Straatman does not accept the view that there is going to be a shortage of gleanable alpha out there. “There is always going to be alpha for those with the right skills and focus. Markets are always changing and each change creates its own set of inefficiencies.” The regulatory environment creates inefficiencies and so opportunities.
The range of opportunities is determined by the skill sets of the teams. “If bottom-up security selection is a skill that our team has, if I allow them to apply this not just on equities but to high yield, then convertibles and then on private equity, it creates an even broader scope of identifying inefficiencies. There could be a moment when you say a different team that will have more skills in identifying and exploiting inefficiencies in illiquid or non listed markets. But the biggest mistake I could make is to say those teams have to be separated completely, as I do not use the opportunities in the cross-overs.”
The main advantage of this new philosophy and format is that strategies have to focus on certain inefficiencies that can be identified, exploited and are scaleable, in other words that these is sufficient capacity there for a fund of ABP’s size with E170bn in assets. “Generating alpha for such a large asset base on a 100% active basis and doing so efficiently has been a significant achievement for all involved.”
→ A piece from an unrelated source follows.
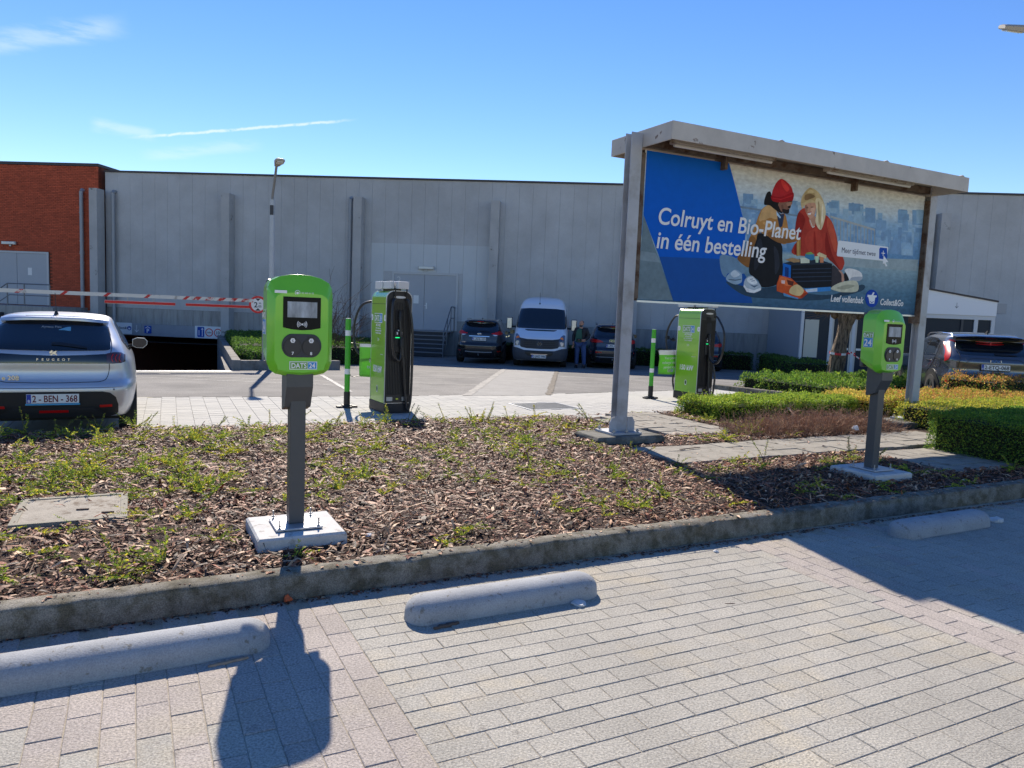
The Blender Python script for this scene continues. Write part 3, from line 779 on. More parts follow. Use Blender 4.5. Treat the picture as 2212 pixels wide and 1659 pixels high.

Another advantage is that “we have strategies that have a very low correlation – something we measure very closely – and an overall portfolio managed in a holistic manner with a fairly low risk profile, but where the individual strategies are allowed to take much more risk compared with the risk budget they had in the past.” The end result is that the return per unit of risk is much higher than the fund ever had in the past. “In terms of information ratios, we are in the first quartile.”